= PROBLEM TO WORK ON =
Keep the pictures out of the copy and print all the entries below exactly.

begin LISTED RECORDS

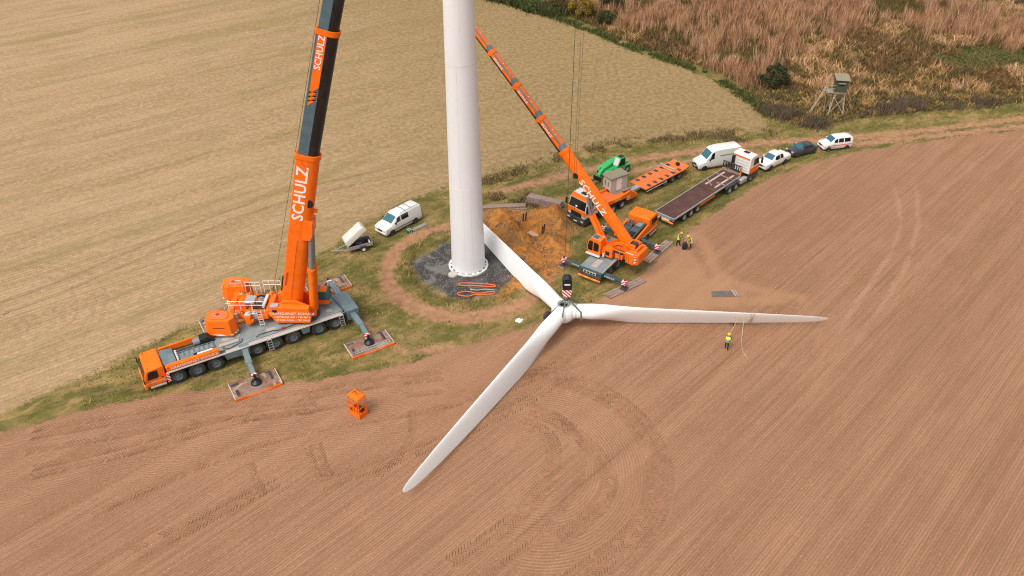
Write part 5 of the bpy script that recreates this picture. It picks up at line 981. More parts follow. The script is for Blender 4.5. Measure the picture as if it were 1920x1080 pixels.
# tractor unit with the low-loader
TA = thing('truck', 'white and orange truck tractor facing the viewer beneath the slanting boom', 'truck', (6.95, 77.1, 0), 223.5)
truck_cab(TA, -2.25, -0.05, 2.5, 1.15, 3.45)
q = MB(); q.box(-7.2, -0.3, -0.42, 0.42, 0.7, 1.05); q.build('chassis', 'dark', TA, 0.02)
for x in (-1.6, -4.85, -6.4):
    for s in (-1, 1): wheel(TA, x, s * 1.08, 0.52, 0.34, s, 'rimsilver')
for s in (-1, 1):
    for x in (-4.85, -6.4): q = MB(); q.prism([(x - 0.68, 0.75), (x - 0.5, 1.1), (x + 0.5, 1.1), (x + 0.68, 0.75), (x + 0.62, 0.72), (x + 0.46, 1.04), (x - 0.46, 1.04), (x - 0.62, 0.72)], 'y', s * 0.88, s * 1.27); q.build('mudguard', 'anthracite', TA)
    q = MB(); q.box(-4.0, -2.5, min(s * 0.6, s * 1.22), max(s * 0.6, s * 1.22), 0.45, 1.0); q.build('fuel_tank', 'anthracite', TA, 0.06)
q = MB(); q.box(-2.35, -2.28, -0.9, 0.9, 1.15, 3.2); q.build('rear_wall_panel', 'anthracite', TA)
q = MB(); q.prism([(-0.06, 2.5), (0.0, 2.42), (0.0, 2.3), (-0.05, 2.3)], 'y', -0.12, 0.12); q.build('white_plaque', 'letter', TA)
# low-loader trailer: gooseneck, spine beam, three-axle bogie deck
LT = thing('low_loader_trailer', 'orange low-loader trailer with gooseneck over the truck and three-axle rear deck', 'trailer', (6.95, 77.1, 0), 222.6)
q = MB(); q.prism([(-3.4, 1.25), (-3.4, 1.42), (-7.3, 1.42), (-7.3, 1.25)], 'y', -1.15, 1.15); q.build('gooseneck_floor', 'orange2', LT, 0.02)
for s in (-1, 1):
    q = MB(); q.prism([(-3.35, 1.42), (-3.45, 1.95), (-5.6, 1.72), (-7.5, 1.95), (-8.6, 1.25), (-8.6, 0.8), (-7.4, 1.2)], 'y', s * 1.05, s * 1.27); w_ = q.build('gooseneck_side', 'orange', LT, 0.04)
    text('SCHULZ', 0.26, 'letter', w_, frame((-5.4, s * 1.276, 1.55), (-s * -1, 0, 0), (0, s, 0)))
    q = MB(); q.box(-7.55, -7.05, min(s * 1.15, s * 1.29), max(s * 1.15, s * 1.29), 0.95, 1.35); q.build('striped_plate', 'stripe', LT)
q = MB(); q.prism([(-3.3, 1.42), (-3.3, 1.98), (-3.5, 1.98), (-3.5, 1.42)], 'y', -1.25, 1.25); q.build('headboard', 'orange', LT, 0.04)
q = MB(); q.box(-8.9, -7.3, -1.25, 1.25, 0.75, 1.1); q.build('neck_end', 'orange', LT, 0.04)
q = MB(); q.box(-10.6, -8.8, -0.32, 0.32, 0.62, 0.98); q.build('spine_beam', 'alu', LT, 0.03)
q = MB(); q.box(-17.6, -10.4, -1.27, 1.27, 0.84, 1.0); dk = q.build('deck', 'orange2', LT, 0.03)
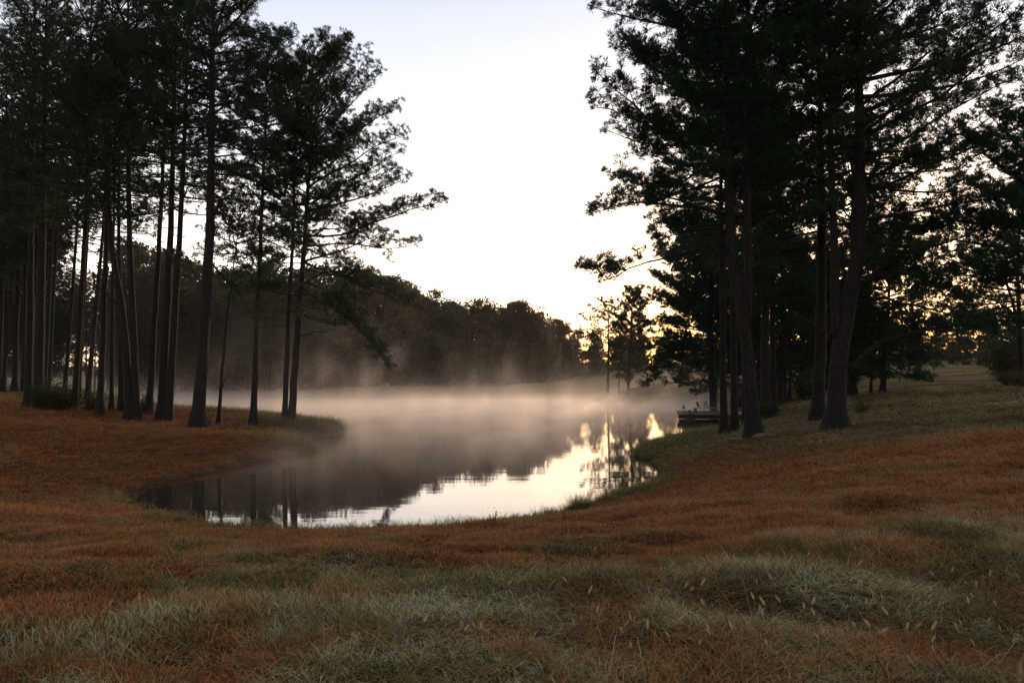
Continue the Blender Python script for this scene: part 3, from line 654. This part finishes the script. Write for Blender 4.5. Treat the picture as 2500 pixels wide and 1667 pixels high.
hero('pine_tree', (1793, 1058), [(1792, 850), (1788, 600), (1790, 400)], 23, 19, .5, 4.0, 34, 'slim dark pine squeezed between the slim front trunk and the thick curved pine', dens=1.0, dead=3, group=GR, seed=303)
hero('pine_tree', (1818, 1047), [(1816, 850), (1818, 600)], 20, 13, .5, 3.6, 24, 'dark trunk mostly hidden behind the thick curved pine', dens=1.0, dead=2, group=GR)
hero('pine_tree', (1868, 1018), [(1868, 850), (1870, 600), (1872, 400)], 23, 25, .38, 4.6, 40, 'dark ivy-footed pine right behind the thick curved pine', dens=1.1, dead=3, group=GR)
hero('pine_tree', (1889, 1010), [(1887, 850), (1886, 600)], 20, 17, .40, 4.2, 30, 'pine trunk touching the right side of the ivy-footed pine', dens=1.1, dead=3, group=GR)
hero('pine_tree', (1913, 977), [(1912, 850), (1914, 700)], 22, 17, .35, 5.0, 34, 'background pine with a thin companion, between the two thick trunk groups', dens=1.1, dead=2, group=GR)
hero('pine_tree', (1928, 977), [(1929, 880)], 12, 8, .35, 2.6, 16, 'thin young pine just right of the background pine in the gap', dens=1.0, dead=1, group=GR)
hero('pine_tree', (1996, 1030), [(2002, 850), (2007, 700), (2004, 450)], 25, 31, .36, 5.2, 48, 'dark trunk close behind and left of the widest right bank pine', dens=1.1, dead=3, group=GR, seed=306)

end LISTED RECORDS

= RESULT FOR THIS EXERCISE =
Write part 5 of the bpy script that recreates this picture. It picks up at line 981. More parts follow. The script is for Blender 4.5. Measure the picture as if it were 1920x1080 pixels.
# tractor unit with the low-loader
TA = thing('truck', 'white and orange truck tractor facing the viewer beneath the slanting boom', 'truck', (6.95, 77.1, 0), 223.5)
truck_cab(TA, -2.25, -0.05, 2.5, 1.15, 3.45)
q = MB(); q.box(-7.2, -0.3, -0.42, 0.42, 0.7, 1.05); q.build('chassis', 'dark', TA, 0.02)
for x in (-1.6, -4.85, -6.4):
    for s in (-1, 1): wheel(TA, x, s * 1.08, 0.52, 0.34, s, 'rimsilver')
for s in (-1, 1):
    for x in (-4.85, -6.4): q = MB(); q.prism([(x - 0.68, 0.75), (x - 0.5, 1.1), (x + 0.5, 1.1), (x + 0.68, 0.75), (x + 0.62, 0.72), (x + 0.46, 1.04), (x - 0.46, 1.04), (x - 0.62, 0.72)], 'y', s * 0.88, s * 1.27); q.build('mudguard', 'anthracite', TA)
    q = MB(); q.box(-4.0, -2.5, min(s * 0.6, s * 1.22), max(s * 0.6, s * 1.22), 0.45, 1.0); q.build('fuel_tank', 'anthracite', TA, 0.06)
q = MB(); q.box(-2.35, -2.28, -0.9, 0.9, 1.15, 3.2); q.build('rear_wall_panel', 'anthracite', TA)
q = MB(); q.prism([(-0.06, 2.5), (0.0, 2.42), (0.0, 2.3), (-0.05, 2.3)], 'y', -0.12, 0.12); q.build('white_plaque', 'letter', TA)
# low-loader trailer: gooseneck, spine beam, three-axle bogie deck
LT = thing('low_loader_trailer', 'orange low-loader trailer with gooseneck over the truck and three-axle rear deck', 'trailer', (6.95, 77.1, 0), 222.6)
q = MB(); q.prism([(-3.4, 1.25), (-3.4, 1.42), (-7.3, 1.42), (-7.3, 1.25)], 'y', -1.15, 1.15); q.build('gooseneck_floor', 'orange2', LT, 0.02)
for s in (-1, 1):
    q = MB(); q.prism([(-3.35, 1.42), (-3.45, 1.95), (-5.6, 1.72), (-7.5, 1.95), (-8.6, 1.25), (-8.6, 0.8), (-7.4, 1.2)], 'y', s * 1.05, s * 1.27); w_ = q.build('gooseneck_side', 'orange', LT, 0.04)
    text('SCHULZ', 0.26, 'letter', w_, frame((-5.4, s * 1.276, 1.55), (-s * -1, 0, 0), (0, s, 0)))
    q = MB(); q.box(-7.55, -7.05, min(s * 1.15, s * 1.29), max(s * 1.15, s * 1.29), 0.95, 1.35); q.build('striped_plate', 'stripe', LT)
q = MB(); q.prism([(-3.3, 1.42), (-3.3, 1.98), (-3.5, 1.98), (-3.5, 1.42)], 'y', -1.25, 1.25); q.build('headboard', 'orange', LT, 0.04)
q = MB(); q.box(-8.9, -7.3, -1.25, 1.25, 0.75, 1.1); q.build('neck_end', 'orange', LT, 0.04)
q = MB(); q.box(-10.6, -8.8, -0.32, 0.32, 0.62, 0.98); q.build('spine_beam', 'alu', LT, 0.03)
q = MB(); q.box(-17.6, -10.4, -1.27, 1.27, 0.84, 1.0); dk = q.build('deck', 'orange2', LT, 0.03)
Continue the Blender Python script for this scene: part 3, from line 654. This part finishes the script. Write for Blender 4.5. Treat the picture as 2500 pixels wide and 1667 pixels high.
hero('pine_tree', (1793, 1058), [(1792, 850), (1788, 600), (1790, 400)], 23, 19, .5, 4.0, 34, 'slim dark pine squeezed between the slim front trunk and the thick curved pine', dens=1.0, dead=3, group=GR, seed=303)
hero('pine_tree', (1818, 1047), [(1816, 850), (1818, 600)], 20, 13, .5, 3.6, 24, 'dark trunk mostly hidden behind the thick curved pine', dens=1.0, dead=2, group=GR)
hero('pine_tree', (1868, 1018), [(1868, 850), (1870, 600), (1872, 400)], 23, 25, .38, 4.6, 40, 'dark ivy-footed pine right behind the thick curved pine', dens=1.1, dead=3, group=GR)
hero('pine_tree', (1889, 1010), [(1887, 850), (1886, 600)], 20, 17, .40, 4.2, 30, 'pine trunk touching the right side of the ivy-footed pine', dens=1.1, dead=3, group=GR)
hero('pine_tree', (1913, 977), [(1912, 850), (1914, 700)], 22, 17, .35, 5.0, 34, 'background pine with a thin companion, between the two thick trunk groups', dens=1.1, dead=2, group=GR)
hero('pine_tree', (1928, 977), [(1929, 880)], 12, 8, .35, 2.6, 16, 'thin young pine just right of the background pine in the gap', dens=1.0, dead=1, group=GR)
hero('pine_tree', (1996, 1030), [(2002, 850), (2007, 700), (2004, 450)], 25, 31, .36, 5.2, 48, 'dark trunk close behind and left of the widest right bank pine', dens=1.1, dead=3, group=GR, seed=306)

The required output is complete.